- Proposed class action says Disney practices raise prices
- Judge says plaintiffs can seek injunction, not damages
The subscribers sufficiently alleged Disney entered into agreements with rival live television streamers that allowed them to air Disney-owned ESPN content but barred the streamers from offering a bundle to subscribers at a lower price than a bundle including ESPN, Davila said.
"[T]he Court finds that Plaintiffs have plausibly alleged that Disney’s conduct restrains trade and injures competition in the relevant SLPTV market,” the judge said.
Davilla on Sept. 30 partially dismissed the subscribers’ initial complaint with leave to amend. The plaintiffs on Oct. 18 filed an amended complaint alleging Disney violated the federal Sherman Act, as well as state antitrust statutes, and Disney moved again to dismiss all claims.
To assert a Sherman Act violation under the US Supreme Court’s “rule of reason” standard, the plaintiffs must plausibly plead a contract among business entities that intentionally harms commerce for the plaintiffs, Davilla said.
Here, the subscribers alleged that Disney negotiated anticompetitive agreements with live TV streamers who wanted to provide ESPN, which led to raised subscription prices, Davila said. Disney did so partly so the rivals couldn’t undercut Disney-owned Hulu, the plaintiffs plausibly alleged, Davila said.
“Plaintiffs allege that Disney uses the carriage agreements and its control of Hulu to decrease competition in the relevant downstream SLPTV market to sell subscription packages to consumers,” Davila wrote. “The harm to competition caused by Disney’s conduct with the carriage agreements and its control of Hulu is thus alleged as taking place in the correct relevant market, i.e., the SLPTV provider market to sell subscriptions to consumers.”
However, the court granted Disney’s motion to toss the subscribers’ claims for damages under the Sherman Act, limiting the subscribers’ potential relief to an injunction.
Under Supreme Court precedent, a plaintiff can’t sue for damages by alleging an antitrust conspiracy increased costs for a direct purchaser who then passed on the price
increase to the plaintiffs, Davila said.

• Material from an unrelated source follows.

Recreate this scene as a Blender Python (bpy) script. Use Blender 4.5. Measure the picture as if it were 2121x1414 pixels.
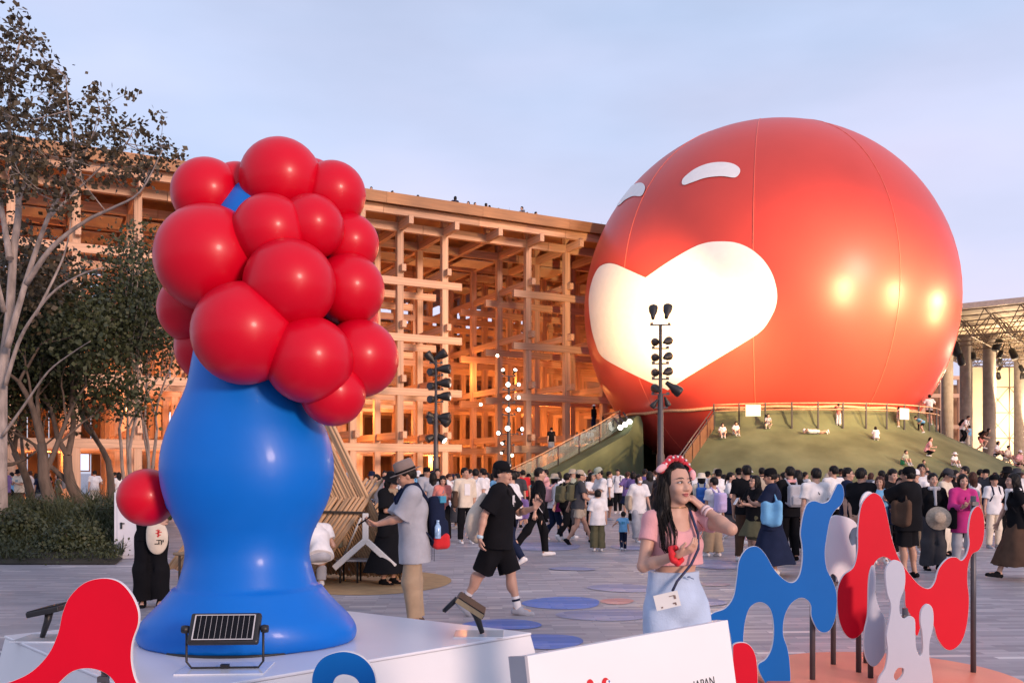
import bpy, bmesh, math, random
import numpy as np
from mathutils import Vector, Matrix

for _o in list(bpy.data.objects):
    bpy.data.objects.remove(_o, do_unlink=True)
scene = bpy.context.scene
COL = scene.collection
R = math.radians
random.seed(7)
RNG = np.random.default_rng(11)

# ------------------------------------------------------------------ camera
FPX, CX, HY, EYE = 1900.0, 1060.5, 979.0, 1.6
cam = bpy.data.cameras.new("camera")
cam.sensor_width = 36.0
cam.lens = FPX / 2121.0 * 36.0
cam.shift_y = (HY - 707.0) / 2121.0
cam.clip_start, cam.clip_end = 0.05, 6000.0
cam_o = bpy.data.objects.new("camera", cam)
COL.objects.link(cam_o)
cam_o.location = (0, 0, EYE)
cam_o.rotation_euler = (R(90), 0, 0)
scene.camera = cam_o

# ------------------------------------------------------------------ world, sun, exposure
SUN_EL, SUN_AZ = 5.0, 142.0          # azimuth clockwise from +Y: behind the camera, to the right
world = bpy.data.worlds.new("World")
scene.world = world
world.use_nodes = True
wn, wl = world.node_tree.nodes, world.node_tree.links
wn.clear()
w_out = wn.new("ShaderNodeOutputWorld")
w_bg = wn.new("ShaderNodeBackground")
w_sky = wn.new("ShaderNodeTexSky")
w_sky.sky_type = 'NISHITA'
w_sky.sun_disc = False
w_sky.sun_elevation = R(SUN_EL)
w_sky.sun_rotation = R(SUN_AZ)
w_sky.air_density = 1.0
w_sky.dust_density = 0.7
w_sky.ozone_density = 2.0
w_tc = wn.new("ShaderNodeTexCoord")
w_map = wn.new("ShaderNodeMapping")
w_map.inputs['Scale'].default_value = (1.0, 1.0, 3.2)
w_n = wn.new("ShaderNodeTexNoise")
w_n.inputs['Scale'].default_value = 1.6
w_n.inputs['Detail'].default_value = 5.0
w_n.inputs['Roughness'].default_value = 0.5
w_r = wn.new("ShaderNodeValToRGB")
w_r.color_ramp.elements[0].position = 0.40
w_r.color_ramp.elements[0].color = (0.66, 0.66, 0.66, 1)
w_r.color_ramp.elements[1].position = 0.66
w_r.color_ramp.elements[1].color = (0.90, 0.90, 0.90, 1)
w_mix = wn.new("ShaderNodeMixRGB")
w_mix.inputs['Color2'].default_value = (4.15, 4.75, 6.7, 1)    # thin high veil of lilac cloud
w_n2 = wn.new("ShaderNodeTexNoise")
w_n2.inputs['Scale'].default_value = 1.1
w_n2.inputs['Detail'].default_value = 3.0
w_c2 = wn.new("ShaderNodeValToRGB")
w_c2.color_ramp.elements[0].position = 0.38
w_c2.color_ramp.elements[0].color = (3.8, 4.55, 6.35, 1)
w_c2.color_ramp.elements[1].position = 0.62
w_c2.color_ramp.elements[1].color = (4.95, 4.75, 6.2, 1)
wl.new(w_map.outputs['Vector'], w_n2.inputs['Vector'])
wl.new(w_n2.outputs['Fac'], w_c2.inputs['Fac'])
wl.new(w_c2.outputs['Color'], w_mix.inputs['Color2'])
wl.new(w_tc.outputs['Generated'], w_map.inputs['Vector'])
wl.new(w_map.outputs['Vector'], w_n.inputs['Vector'])
wl.new(w_n.outputs['Fac'], w_r.inputs['Fac'])
wl.new(w_r.outputs['Color'], w_mix.inputs['Fac'])
wl.new(w_sky.outputs['Color'], w_mix.inputs['Color1'])
wl.new(w_mix.outputs['Color'], w_bg.inputs['Color'])
w_bg.inputs['Strength'].default_value = 0.10
wl.new(w_bg.outputs['Background'], w_out.inputs['Surface'])

sun = bpy.data.lights.new("sun", 'SUN')
sun.energy = 1.6
sun.angle = R(10)
sun.color = (1.0, 0.70, 0.57)
sun_o = bpy.data.objects.new("sun", sun)
COL.objects.link(sun_o)
_sd = Vector((math.sin(R(SUN_AZ)) * math.cos(R(12)), math.cos(R(SUN_AZ)) * math.cos(R(12)), math.sin(R(12))))
sun_o.rotation_euler = _sd.to_track_quat('Z', 'Y').to_euler()

scene.view_settings.view_transform = 'Standard'
scene.view_settings.look = 'None'
scene.view_settings.gamma = 1.0
scene.view_settings.use_curve_mapping = False
scene.view_settings.exposure = 0.82

# ------------------------------------------------------------------ helpers
def PX(px, py, Y):
    """World point that stands at depth Y on the sight line of a photo pixel."""
    return Vector(((px - CX) / FPX * Y, Y, EYE - (py - HY) / FPX * Y))

def XG(px, Y):
    return (px - CX) / FPX * Y

def link(o, parent=None):
    COL.objects.link(o)
    if parent is not None:
        o.parent = parent
    return o

def tag(o, label=None, cat=None, group=None, kind=None):
    if label: o['label'] = label
    if cat: o['category'] = cat
    if group: o['group'] = group
    if kind: o['kind'] = kind
    return o

def empty(name, loc, label, cat, group=None, rz=0.0):
    o = bpy.data.objects.new(name, None)
    o.empty_display_size = 0.2
    link(o)
    o.location = loc
    o.rotation_euler = (0, 0, rz)
    return tag(o, label, cat, group)

def npmesh(name, V, Fq, smooth=True, mats=()):
    """mesh from arrays: V (n,3), Fq (m,k)"""
    V = np.asarray(V, dtype=np.float32)
    Fq = np.asarray(Fq, dtype=np.int32)
    me = bpy.data.meshes.new(name)
    m, k = Fq.shape
    me.vertices.add(len(V))
    me.vertices.foreach_set('co', V.ravel())
    me.loops.add(m * k)
    me.loops.foreach_set('vertex_index', Fq.ravel())
    me.polygons.add(m)
    me.polygons.foreach_set('loop_start', np.arange(0, m * k, k, dtype=np.int32))
    me.polygons.foreach_set('loop_total', np.full(m, k, dtype=np.int32))
    me.polygons.foreach_set('use_smooth', np.full(m, smooth))
    for x in mats:
        me.materials.append(x)
    me.update(calc_edges=True)
    return me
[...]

Here, because the subscribers only plausibly allege they were harmed by “a victim of Disney’s anticompetitive conduct"—the rival streamers allegedly forced to raise their prices through agreements with Disney—they can’t sue for damages under a “pass on” theory, Davila said.
The subscribers’ lawsuit also brings claims under state antitrust statutes in Arizona, California, Illinois, Iowa, Michigan, Nevada, New York, North Carolina, and Tennessee.
The court denied Disney’s moves to dismiss the claims in all but Tennessee and Illinois, saying the other states interpret their antitrust statutes consistently with the Sherman Act.
Davila dismissed the claims under the Illinois Antitrust Act because that state statute bars class actions by purchasers a step removed from the alleged anticompetitive agreement, such as the plaintiff subscribers. In addition, Davila dismissed the claims under the Tennessee Trade Practices Act because that statute “applies only to tangible goods, not intangible services.”
The decision comes as the Justice Department earlier this year said it plans to review the new streaming service proposed by Disney, Fox Corp. and Warner Bros. Discovery Inc. over concerns it could harm consumers, media rivals and sports leagues.
Bathaee Dunne LLP and Korein Tillery PC represent the subscribers. Cravath, Swaine & Moore LLP and Farella Braun & Martel LLP represent Disney.
The case is Biddle et al v. Walt Disney Co., N.D. Cal., No. 5:22-cv-07317, 6/25/24.